Pochi giorni fa sono passato alla Discoteca Laziale, uno dei negozi di dischi di Roma a cui sono maggiormente affezionato e dove mi reco con frequenza, per ritirare una piccola pila di album ordinati in precedenza. Tra i cd acquistati, ben tre erano firmati da Sufjan Stevens, cantautore americano che stimo tantissimo e che seguo ormai con costanza da circa dieci anni, forse qualcosa di più.
Qui in Italia non è molto conosciuto, ma negli Stati Uniti e in tanti altri Paesi del mondo è piuttosto popolare, per quanto la sua musica sia, in certi frangenti, abbastanza articolata, sperimentale. Di lui, in realtà, ho già scritto qualcosa su questo blog anni addietro. Nello specifico, gli dedicai un post per riflettere sul suo disco “Carrie & Lowell”, rilasciato nel marzo del 2015. Un lavoro, quello, straordinario, arrivato a circa cinque anni di distanza dal precedente “The Age of Adz”.
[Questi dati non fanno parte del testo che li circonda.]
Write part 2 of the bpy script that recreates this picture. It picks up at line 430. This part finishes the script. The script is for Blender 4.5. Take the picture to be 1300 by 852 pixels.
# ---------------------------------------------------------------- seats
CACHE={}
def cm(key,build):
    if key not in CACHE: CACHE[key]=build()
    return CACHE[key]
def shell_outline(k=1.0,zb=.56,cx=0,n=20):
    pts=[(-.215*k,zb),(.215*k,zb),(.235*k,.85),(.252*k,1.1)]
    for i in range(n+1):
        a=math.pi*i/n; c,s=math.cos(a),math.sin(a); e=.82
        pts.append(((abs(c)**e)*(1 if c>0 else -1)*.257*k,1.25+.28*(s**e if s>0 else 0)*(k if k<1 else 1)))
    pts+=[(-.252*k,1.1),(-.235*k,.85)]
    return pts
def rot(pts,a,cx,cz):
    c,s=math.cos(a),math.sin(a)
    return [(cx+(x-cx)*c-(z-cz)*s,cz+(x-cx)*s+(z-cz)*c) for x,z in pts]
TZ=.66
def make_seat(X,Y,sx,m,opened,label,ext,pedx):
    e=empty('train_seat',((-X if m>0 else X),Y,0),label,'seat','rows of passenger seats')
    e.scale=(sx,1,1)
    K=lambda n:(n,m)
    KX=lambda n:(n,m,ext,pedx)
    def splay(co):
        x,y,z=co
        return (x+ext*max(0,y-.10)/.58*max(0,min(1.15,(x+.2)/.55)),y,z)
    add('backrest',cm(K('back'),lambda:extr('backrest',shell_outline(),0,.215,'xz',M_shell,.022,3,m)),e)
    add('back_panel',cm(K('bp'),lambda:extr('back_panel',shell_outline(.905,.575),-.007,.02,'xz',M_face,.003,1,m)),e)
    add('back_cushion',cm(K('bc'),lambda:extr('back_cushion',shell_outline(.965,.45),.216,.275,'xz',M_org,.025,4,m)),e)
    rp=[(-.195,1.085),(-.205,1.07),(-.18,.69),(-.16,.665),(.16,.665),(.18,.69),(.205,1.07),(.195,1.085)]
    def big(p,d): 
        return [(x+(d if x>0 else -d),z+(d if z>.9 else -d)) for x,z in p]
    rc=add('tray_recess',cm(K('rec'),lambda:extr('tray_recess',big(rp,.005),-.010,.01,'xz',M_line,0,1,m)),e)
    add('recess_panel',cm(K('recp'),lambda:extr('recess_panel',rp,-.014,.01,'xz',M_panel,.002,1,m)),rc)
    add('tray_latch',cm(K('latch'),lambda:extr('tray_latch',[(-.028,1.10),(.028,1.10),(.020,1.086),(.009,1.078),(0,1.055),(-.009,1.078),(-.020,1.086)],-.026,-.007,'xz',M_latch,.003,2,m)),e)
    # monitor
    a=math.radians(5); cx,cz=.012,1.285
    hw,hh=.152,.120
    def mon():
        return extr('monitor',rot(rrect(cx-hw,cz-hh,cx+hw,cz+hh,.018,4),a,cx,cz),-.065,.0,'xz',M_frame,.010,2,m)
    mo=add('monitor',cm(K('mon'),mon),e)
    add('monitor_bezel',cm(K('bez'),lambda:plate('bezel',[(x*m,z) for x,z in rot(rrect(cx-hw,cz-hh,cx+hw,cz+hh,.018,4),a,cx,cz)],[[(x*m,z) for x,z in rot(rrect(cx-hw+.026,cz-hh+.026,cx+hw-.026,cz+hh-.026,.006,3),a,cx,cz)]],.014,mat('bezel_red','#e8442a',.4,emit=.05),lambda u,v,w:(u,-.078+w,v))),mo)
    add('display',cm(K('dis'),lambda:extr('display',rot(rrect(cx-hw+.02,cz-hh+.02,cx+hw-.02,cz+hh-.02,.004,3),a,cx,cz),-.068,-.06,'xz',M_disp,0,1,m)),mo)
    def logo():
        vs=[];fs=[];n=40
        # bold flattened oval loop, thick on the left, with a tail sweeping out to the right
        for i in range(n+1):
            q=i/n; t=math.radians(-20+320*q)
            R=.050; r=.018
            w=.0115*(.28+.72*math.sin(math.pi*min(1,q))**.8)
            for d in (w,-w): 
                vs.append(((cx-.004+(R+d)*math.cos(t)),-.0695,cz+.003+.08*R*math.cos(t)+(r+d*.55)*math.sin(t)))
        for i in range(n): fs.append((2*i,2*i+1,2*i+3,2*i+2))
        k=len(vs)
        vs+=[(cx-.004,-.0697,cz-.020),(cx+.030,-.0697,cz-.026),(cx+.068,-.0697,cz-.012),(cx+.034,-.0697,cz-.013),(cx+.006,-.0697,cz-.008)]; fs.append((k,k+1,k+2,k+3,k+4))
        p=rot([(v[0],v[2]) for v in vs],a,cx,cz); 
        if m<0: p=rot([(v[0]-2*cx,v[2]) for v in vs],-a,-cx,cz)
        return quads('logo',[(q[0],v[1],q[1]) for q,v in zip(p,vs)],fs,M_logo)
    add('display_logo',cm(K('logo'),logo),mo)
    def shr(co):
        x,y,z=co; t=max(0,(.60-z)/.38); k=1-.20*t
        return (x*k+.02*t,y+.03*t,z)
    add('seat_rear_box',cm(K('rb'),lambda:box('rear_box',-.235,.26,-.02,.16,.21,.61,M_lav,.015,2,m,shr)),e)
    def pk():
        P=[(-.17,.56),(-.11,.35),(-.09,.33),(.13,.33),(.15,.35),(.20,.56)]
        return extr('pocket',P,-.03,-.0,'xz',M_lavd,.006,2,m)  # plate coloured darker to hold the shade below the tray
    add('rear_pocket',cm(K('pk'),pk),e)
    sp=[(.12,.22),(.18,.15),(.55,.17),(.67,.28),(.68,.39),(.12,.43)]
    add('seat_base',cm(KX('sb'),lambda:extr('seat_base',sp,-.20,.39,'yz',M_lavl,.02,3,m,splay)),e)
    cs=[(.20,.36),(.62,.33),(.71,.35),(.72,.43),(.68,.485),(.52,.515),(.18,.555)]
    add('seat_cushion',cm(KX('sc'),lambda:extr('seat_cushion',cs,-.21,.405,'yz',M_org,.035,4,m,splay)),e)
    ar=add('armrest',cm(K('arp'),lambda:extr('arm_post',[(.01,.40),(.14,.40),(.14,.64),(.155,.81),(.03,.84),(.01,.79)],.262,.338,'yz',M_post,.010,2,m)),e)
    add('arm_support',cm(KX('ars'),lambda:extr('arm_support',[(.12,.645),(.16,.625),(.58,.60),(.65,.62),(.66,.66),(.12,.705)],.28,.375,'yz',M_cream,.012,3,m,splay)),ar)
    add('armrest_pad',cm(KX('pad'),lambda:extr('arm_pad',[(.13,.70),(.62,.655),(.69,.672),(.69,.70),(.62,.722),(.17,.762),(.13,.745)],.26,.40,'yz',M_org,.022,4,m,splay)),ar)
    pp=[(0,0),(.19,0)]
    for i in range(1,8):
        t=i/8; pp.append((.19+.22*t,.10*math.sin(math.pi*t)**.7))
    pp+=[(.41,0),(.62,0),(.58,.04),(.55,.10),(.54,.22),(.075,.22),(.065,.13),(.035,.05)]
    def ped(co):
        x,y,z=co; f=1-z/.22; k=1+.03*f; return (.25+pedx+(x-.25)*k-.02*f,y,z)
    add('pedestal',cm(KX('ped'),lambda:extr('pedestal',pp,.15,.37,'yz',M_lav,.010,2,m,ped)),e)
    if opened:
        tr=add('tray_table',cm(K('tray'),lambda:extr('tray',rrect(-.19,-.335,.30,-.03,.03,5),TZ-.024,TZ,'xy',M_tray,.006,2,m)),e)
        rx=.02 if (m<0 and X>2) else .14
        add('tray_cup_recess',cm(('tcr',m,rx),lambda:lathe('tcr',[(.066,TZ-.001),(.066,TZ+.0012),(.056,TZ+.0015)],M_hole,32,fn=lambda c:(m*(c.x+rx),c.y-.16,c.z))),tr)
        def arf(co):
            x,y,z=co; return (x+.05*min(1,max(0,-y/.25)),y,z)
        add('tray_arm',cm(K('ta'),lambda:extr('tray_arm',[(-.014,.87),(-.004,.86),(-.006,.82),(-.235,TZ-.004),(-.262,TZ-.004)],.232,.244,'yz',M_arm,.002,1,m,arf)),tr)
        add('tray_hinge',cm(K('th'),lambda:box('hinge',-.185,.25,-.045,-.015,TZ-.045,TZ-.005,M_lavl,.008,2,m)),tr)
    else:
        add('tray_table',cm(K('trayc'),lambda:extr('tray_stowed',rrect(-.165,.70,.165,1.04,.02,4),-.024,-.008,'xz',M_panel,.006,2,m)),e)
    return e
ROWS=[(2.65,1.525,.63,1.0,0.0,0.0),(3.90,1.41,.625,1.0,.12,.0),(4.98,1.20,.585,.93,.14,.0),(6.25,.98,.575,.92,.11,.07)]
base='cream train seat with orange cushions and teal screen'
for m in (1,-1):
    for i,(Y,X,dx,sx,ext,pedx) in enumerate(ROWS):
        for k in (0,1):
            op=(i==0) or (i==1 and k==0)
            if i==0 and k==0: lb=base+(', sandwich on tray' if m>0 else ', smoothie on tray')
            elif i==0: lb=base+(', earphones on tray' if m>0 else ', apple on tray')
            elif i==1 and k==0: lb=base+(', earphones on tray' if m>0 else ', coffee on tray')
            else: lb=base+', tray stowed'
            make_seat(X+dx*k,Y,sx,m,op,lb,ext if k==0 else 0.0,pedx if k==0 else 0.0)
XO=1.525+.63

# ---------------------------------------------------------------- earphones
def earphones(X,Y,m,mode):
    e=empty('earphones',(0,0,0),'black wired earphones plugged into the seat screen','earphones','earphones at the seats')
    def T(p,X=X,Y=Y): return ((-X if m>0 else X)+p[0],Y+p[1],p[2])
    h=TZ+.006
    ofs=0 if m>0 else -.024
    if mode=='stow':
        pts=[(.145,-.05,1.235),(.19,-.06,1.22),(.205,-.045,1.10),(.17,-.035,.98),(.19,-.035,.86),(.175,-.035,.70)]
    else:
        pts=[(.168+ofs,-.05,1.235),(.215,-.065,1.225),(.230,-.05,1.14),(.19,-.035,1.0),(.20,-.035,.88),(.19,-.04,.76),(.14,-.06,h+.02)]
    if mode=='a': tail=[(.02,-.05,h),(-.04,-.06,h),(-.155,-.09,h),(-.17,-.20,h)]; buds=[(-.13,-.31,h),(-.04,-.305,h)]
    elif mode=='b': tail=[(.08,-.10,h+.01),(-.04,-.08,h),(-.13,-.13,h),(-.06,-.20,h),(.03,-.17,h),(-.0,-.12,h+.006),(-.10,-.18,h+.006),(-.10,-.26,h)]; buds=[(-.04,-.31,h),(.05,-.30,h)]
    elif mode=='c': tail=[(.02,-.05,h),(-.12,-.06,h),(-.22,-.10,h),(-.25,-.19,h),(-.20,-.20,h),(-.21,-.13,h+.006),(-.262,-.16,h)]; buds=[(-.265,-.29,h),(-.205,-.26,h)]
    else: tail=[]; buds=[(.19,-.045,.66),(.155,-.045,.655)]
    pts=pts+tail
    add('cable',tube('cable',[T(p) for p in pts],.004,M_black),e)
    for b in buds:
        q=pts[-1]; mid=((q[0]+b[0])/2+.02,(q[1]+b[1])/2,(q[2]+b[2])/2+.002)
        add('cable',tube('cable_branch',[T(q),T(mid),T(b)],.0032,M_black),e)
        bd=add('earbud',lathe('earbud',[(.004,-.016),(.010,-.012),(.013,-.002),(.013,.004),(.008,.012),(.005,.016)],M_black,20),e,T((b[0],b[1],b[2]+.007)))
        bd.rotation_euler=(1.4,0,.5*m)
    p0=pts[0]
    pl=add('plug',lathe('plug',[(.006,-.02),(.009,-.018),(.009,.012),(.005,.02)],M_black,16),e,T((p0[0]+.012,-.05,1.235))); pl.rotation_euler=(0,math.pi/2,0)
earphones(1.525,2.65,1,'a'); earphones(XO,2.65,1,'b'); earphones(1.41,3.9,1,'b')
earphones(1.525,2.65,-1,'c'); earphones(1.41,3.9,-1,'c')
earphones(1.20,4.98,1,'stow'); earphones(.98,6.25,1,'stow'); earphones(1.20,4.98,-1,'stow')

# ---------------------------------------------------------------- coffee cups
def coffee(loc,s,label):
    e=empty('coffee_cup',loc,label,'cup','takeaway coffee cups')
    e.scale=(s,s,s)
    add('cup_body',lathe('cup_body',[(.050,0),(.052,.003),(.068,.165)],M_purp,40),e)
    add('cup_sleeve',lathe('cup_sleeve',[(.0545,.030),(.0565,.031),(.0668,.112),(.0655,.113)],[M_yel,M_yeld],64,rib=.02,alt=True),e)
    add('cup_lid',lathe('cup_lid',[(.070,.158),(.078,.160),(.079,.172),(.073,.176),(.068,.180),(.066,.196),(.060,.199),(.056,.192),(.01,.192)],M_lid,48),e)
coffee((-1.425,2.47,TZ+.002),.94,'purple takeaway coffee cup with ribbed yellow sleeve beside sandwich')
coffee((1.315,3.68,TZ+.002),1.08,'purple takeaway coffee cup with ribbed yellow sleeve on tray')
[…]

“Carrie & Lowell” lo posseggo da tempo, quindi quel titolo non era presente nell’ultimo blitz effettuato alla Discoteca. Questa volta sono riuscito invece ad accaparrarmi “Michigan”, “Seven Swans” e lo stesso “The Age of Adz”, album singolare perché stracolmo di elettronica e caratterizzato da una scaletta costituita da brani davvero sorprendenti, curiosi. “Michigan” e “Seven Swans”, invece, sono più datati perché dati alle stampe rispettivamente nel 2003 e nel 2004, quindi fanno parte della fase iniziale della sua carriera musicale.
Davvero difficile riuscire a sintetizzare in poche righe cosa Stevens sia riuscito a fare in circa venti anni di carriera. Sicuramente si può dire che, all’inizio del Duemila, questo talentuoso polistrumentista, nato a Detroit nel 1975, abbia cercato di farsi largo e di mettersi in mostra sfornando dischi di matrice folk, quindi prevalentemente acustici anche se non così minimali e scarni come si possa immaginare, bensì ricchi di elementi e di strumenti figli della tradizione musicale americana.
Poi, con il passare del tempo, Stevens ha iniziato a contaminare sempre di più le sue canzoni, inserendo ad esempio elementi classici o sinfonici, soprattutto per vestire a dovere album complessi quali il già citato “Michigan” e “Illinois”, quasi dei concept dedicati ai due Stati americani (in teoria quelli furono i primi capitoli di un progetto ambizioso tramite cui raccontare, a modo proprio, la natura di altri Paesi degli States).
La sua è stata una crescita sensazionale, senza dubbio. Lo testimoniano le tante collaborazioni realizzate insieme a colleghi o band, oppure la realizzazione di tracce per colonne sonore. In quanto alla sua discografia, proprio quel “The Age of Adz” di cui sopra è stato forse il primo album fortemente intriso di un’elettronica che, di lì in avanti, non è stata più abbandonata, semmai dosata con più cura (si pensi a “Carrie & Lowell”, più vicino all’acustico ma non per questo privo di elementi sonori moderni).
Per conoscere a fondo questo vero genio ci vuole tempo. Servono ascolti ripetuti di tanti e differenti dischi. Però, posso tranquillamente affermare che con uno come Stevens non ci si annoia affatto. Anche i suoi dischi più difficili da assimilare hanno una capacità quasi inspiegabile di catturare l’attenzione e di portare alla riflessione per certe scelte che non riguardano solo la musica e gli arrangiamenti, ma anche l’utilizzo della voce e la scrittura dei testi, dove ricorrono spesso temi quali la fede, la famiglia o le storie di tutti i giorni.
Un artista atipico, unico. Per quanto mi riguarda, spero tanto di riuscire in futuro a vederlo dal vivo. Credo che i suoi live siano a dir poco strepitosi e coinvolgenti.